Well, it may surprise us that
there’s any potential difference, but indeed there is. We know this based on the fact that
the emf, or the potential difference, induced in a conducting rod is equal to the
rod’s length times the strength of the magnetic field it moves in times its speed,
so long as the rod is moving perpendicular to the magnetic field. We see in this case that that is
indeed happening, that the rod is moving to the right, while the magnetic field is
pointed 90 degrees to that into the screen.
So to calculate the potential
difference across the rod, we’ll use the length, magnetic field, and speed values
given to us. The rod’s length is 7.2
centimeters. The magnetic field strength is 36
times 10 to the negative third tesla. And it’s moving with a speed of 4.5
centimeters every second.
Before we calculate this potential
difference though, let’s convert the distances in these two values from centimeters
into meters. If we do that, then we’ll have all
of the units in this whole expression in SI base units. Recalling that 100 centimeters is
equal to one meter, in both of these cases, we’re gonna be shifting decimal points
two spots to the left. Expressed this way, the length of
our rod is 0.072 meters. And it’s moving with a speed of
0.045 meters per second.
When we multiply these three
quantities together, to two significant figures, we find a result of 1.2 times 10 to
the negative fourth volts. That’s the magnitude of the
potential difference across the rod. Now, let’s look at the second part
of our question.
This part asks, which end of the
rod has a higher potential?
Looking at the rod, we see it has
these two ends, end 𝐴 and end 𝐵. And as we think about how to answer
this question, we can recall that positive electrical charges, by definition, have a
higher electrical potential than negative electric charges do. This means that another way to
answer this question of which end has higher potential is to figure out which end of
the rod has more positive electrical charge.
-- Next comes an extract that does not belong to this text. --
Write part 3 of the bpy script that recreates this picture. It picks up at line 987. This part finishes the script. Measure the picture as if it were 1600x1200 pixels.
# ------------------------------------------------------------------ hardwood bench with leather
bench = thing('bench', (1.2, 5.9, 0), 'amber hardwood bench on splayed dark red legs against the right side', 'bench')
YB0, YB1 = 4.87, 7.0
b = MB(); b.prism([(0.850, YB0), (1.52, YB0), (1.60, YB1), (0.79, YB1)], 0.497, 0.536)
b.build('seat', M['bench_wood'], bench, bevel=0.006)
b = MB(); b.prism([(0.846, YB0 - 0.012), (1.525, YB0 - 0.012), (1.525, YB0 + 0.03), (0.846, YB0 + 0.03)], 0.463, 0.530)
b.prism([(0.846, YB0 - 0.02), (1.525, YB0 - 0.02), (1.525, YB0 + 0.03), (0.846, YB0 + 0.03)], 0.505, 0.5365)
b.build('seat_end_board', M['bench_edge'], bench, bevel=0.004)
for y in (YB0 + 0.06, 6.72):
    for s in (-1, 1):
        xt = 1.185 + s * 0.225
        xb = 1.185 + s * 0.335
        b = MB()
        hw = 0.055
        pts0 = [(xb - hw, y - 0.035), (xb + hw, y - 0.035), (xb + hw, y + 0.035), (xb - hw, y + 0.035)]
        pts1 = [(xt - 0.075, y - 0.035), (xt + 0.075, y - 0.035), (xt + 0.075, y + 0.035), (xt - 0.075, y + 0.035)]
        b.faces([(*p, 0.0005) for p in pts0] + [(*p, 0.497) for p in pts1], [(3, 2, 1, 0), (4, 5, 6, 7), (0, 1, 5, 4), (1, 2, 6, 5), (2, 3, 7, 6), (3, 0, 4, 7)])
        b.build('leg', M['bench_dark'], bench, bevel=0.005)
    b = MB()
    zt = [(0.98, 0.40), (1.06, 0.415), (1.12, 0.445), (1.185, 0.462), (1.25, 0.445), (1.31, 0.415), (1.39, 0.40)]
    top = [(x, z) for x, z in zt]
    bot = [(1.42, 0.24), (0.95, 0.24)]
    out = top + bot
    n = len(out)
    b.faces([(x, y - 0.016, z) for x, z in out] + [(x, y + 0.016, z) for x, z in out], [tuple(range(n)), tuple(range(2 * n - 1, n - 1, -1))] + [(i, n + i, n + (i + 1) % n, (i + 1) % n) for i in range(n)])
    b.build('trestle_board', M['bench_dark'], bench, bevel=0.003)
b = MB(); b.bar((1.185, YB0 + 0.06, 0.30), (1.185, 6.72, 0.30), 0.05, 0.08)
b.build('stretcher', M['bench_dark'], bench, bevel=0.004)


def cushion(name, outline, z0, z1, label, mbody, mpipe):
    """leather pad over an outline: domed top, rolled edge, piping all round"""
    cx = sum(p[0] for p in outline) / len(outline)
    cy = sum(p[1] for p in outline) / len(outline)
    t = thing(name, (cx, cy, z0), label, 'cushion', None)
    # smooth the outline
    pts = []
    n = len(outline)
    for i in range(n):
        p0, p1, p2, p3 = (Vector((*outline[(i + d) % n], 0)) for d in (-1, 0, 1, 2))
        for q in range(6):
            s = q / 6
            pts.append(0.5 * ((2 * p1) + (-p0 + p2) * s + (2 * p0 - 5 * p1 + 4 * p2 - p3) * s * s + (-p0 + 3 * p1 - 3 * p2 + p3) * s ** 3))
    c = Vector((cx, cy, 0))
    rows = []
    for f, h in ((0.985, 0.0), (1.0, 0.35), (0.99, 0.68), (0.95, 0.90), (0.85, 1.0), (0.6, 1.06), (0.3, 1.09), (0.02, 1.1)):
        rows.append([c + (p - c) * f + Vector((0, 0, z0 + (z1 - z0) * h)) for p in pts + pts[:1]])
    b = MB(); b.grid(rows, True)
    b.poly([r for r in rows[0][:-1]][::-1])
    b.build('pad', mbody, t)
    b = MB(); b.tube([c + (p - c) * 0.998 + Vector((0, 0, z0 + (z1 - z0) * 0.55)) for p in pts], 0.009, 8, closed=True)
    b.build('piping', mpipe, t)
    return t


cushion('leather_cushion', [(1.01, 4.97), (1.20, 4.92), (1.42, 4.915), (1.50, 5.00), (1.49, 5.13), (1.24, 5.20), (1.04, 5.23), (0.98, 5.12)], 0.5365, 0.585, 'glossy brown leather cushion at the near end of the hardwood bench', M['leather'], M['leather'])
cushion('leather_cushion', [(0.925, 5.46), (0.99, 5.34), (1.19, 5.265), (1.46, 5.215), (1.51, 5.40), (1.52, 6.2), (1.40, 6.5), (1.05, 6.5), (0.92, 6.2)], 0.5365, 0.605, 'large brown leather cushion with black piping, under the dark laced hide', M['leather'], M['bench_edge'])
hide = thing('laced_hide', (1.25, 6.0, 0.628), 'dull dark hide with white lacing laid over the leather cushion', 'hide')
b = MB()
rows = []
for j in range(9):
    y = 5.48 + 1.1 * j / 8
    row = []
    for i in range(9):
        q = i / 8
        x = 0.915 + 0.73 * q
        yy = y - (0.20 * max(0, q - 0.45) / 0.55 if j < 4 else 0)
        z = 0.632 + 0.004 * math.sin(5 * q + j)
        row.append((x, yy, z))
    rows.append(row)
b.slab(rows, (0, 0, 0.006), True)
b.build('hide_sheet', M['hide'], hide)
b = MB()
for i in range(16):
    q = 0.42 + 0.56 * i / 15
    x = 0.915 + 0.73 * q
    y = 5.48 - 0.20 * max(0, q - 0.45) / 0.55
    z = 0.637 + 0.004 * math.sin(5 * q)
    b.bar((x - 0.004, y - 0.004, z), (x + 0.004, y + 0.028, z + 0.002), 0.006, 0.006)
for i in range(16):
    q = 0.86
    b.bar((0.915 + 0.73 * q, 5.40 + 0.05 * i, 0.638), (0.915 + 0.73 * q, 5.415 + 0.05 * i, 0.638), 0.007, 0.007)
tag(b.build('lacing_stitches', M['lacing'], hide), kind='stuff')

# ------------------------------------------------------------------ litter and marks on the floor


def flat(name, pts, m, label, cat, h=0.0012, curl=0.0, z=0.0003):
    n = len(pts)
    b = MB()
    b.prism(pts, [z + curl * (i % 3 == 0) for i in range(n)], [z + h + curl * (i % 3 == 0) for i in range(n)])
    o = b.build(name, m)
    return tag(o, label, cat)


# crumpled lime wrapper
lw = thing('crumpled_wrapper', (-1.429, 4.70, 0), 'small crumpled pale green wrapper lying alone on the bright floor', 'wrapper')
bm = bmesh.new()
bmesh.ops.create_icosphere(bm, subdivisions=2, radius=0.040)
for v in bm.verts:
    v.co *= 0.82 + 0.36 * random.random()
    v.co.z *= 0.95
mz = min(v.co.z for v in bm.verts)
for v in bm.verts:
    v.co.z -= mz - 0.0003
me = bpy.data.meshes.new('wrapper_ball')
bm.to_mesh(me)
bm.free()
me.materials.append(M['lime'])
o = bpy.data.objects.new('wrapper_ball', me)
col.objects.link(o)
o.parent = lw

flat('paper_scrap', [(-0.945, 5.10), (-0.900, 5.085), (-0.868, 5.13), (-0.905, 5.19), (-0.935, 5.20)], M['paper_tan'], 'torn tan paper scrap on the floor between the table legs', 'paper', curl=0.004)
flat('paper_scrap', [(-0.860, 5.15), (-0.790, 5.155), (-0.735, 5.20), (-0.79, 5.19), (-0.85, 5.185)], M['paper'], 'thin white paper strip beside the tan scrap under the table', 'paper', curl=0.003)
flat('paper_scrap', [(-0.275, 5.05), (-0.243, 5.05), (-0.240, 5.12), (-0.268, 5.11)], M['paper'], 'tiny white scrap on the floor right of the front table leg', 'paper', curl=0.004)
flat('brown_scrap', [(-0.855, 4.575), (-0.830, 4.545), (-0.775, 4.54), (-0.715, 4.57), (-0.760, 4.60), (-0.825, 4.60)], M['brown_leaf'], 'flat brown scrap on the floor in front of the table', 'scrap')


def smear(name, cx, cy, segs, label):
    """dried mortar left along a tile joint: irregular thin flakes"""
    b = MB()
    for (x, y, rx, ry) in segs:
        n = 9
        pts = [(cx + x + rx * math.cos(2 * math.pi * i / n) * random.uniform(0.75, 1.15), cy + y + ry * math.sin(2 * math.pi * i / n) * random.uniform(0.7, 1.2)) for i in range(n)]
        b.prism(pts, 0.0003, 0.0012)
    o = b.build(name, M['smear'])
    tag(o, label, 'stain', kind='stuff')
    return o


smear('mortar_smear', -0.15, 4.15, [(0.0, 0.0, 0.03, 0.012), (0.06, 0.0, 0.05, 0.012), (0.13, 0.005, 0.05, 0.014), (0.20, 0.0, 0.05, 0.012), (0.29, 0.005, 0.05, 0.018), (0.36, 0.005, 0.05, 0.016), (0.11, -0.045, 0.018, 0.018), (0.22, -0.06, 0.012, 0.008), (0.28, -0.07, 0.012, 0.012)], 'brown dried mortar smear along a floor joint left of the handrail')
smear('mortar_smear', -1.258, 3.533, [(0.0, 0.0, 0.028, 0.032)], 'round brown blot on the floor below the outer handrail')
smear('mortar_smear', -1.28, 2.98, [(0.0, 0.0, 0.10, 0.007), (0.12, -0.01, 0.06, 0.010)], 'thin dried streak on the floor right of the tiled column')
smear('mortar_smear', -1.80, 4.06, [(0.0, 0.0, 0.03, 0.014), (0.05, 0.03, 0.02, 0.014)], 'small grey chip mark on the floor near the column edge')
Now, if we assume that our
conducting rod is an electrically neutral object, then we would say it has the same
number of positive charges as negative charges. In order for one end of the rod to
have a higher potential than the other, there needs to be some sort of charge
separation. That is, something has to cause one
type of electrical charge to move to one end of the rod and the other type to move
to the opposite end.
And indeed, there is such a force
involved here. The magnitude of that force is
given by this expression here. It says that if we have a charge 𝑞
moving with a speed 𝑣 perpendicularly to a magnetic field of strength 𝐵, then the
force magnitude that charge experiences is equal to 𝑞 times 𝑣 times 𝐵.
However, in our case, it’s not the
magnitude we’re interested in exactly, but rather the direction. We want to know which way charges
are pushed in this conducting rod. Because this rod is a conducting
material, that means that all throughout it has mobile electrons. Unlike the positive charges in this
conducting rod, these electrons are free to move all throughout the conductor. And they do so in response to
forces, specifically this magnetic force.
To figure out the direction in
which this force acts on negative charges in our conductor, we can recall a
right-hand rule for determining this. The first step involved is to
figure out the direction of 𝑞 times 𝑣, where 𝑣 we take to be the velocity vector
of our rod and 𝑞 is the value of our charge of interest, in our case an
electron.
Now, we’re only concerned about the
direction of 𝑞 times 𝑣. So if we look at our diagram, we
can see that 𝑣 points to the right. That’s the way the rod overall is
moving. But this isn’t the direction of 𝑞
times 𝑣 because recall that 𝑞 is the charge of an electron and, therefore, a
negative value. This means that 𝑞 times 𝑣 instead
of pointing to the right will actually point the opposite way, to the left.
And now that we know this, we take
our right hand and we point our fingers in the direction of 𝑞 times 𝑣. As we said, that’s to the left. Our next step is to figure out the
direction of the magnetic field 𝐵. That’s a bit easier. We know from our diagram that 𝐵
points into the screen. So now what we do is we curl the
fingers on our right hand in that direction. Once we’ve done that, pointed our
fingers into the screen, we then point our thumb perpendicular to both of the
directions that our fingers have pointed. And when we do that, our thumb
points in the direction of the force that acts on these charges, specifically the
negative charges, the electrons, in our conducting rod.
So then as our rod moves along, the
mobile negative charges in it will experience a force towards the lower end. And because they are mobile,
they’ll actually collect down there at end 𝐵. This means that at the opposite end
of the rod, end 𝐴, all the negative charges that left will leave an abundance of
positive charge. And now that we have charge
separation across the ends of our conductor, we can answer this question of which
end of the rod has a higher potential. Because positive charges have a
higher electrical potential than negative ones, we can say the end with the most
positive charge has the higher electrical potential. And that, as we see, is end 𝐴.
Let’s summarize now what we’ve
learned in this lesson. We learned first that a straight
conductor moving in a uniform magnetic field may experience an emf. In general, this emf is given by
the product of the length of the conductor times the strength of the magnetic field
it’s in times its speed multiplied by the sine of the angle between the magnetic
field lines and the direction the conductor is moving. We saw that when the conductor
moves perpendicularly to the field, that is, 𝜃 is 90 degrees, then the emf induced
in the conductor is a maximum value. On the other hand, if the conductor
moves parallel to the field, then 𝜃 equals zero degrees and the emf induced is
zero.
We also saw that the direction the
force on charges in a moving conductor acts is given by what’s called a right-hand
rule. And lastly, we saw that when our
moving conductor is part of a closed circuit, the emf it generates can drive current
in that circuit, where the total circuit resistance is given by the value 𝑅. This is a summary of the motion of
straight conductors in uniform magnetic fields.